Interest rates. What is the difference between $I=I_0(1+r)^t$ and $\frac{dI}{dt}=rI$?

Question

When I was in school, we used this method for generating the amount of money would be in a bank account after $t$ years with interest rate $r$: $$I=I_0(1+r)^t \text{ where }I_0\text{ is the initial investment}$$ but now in my mathematical finance university course, i'm taught that that it is worked out through using: $$\frac{dI}{dt}=rI \Rightarrow I(t)=I_0e^{rt}$$ I've noticed that these are not equivalent, so which is correct? I'm assuming their both correct for different methods of working out interest but can someone explain the differences?

Answer 1

Compare $$I_{n+1}-I_n=rI_n\implies I_n=(1+r)^nI_0\qquad (n\in\mathbb N_0),$$ and $$I'(t)=rI(t)\implies I(t)=\mathrm e^{rt}I(0)\qquad (t\in\mathbb R_+).$$

Answer 2

One of them is in continuous time and the other in discrete time.
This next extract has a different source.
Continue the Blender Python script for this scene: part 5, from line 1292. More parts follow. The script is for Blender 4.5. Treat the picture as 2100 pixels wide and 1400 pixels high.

In one case the amount is multiplied by $1+r$ every time $1$ unit of time passes; in the other case it is multiplied by $e^r$, so $e^r-1$ rather than $r$ is the effective rate. The nominal rate in the latter case is $r$, and that means the effective rate can be made as close to $r$ as desired by making the amount of time small enough. Say in a millionth of a second the balance grows by a certain amount. If it continued growing at that rate in dollars per year, the balance might reach $1+r$ times the initial balance after one year passes. But the rate of growth doesn't continue to be the same, but increases with the balance, so it ends up more than $1+r$ times the original amount. That's the difference between nominal and effective interest rates if compounding is done every millionth of a second. That is almost, but not quite, the same as continuous compounding.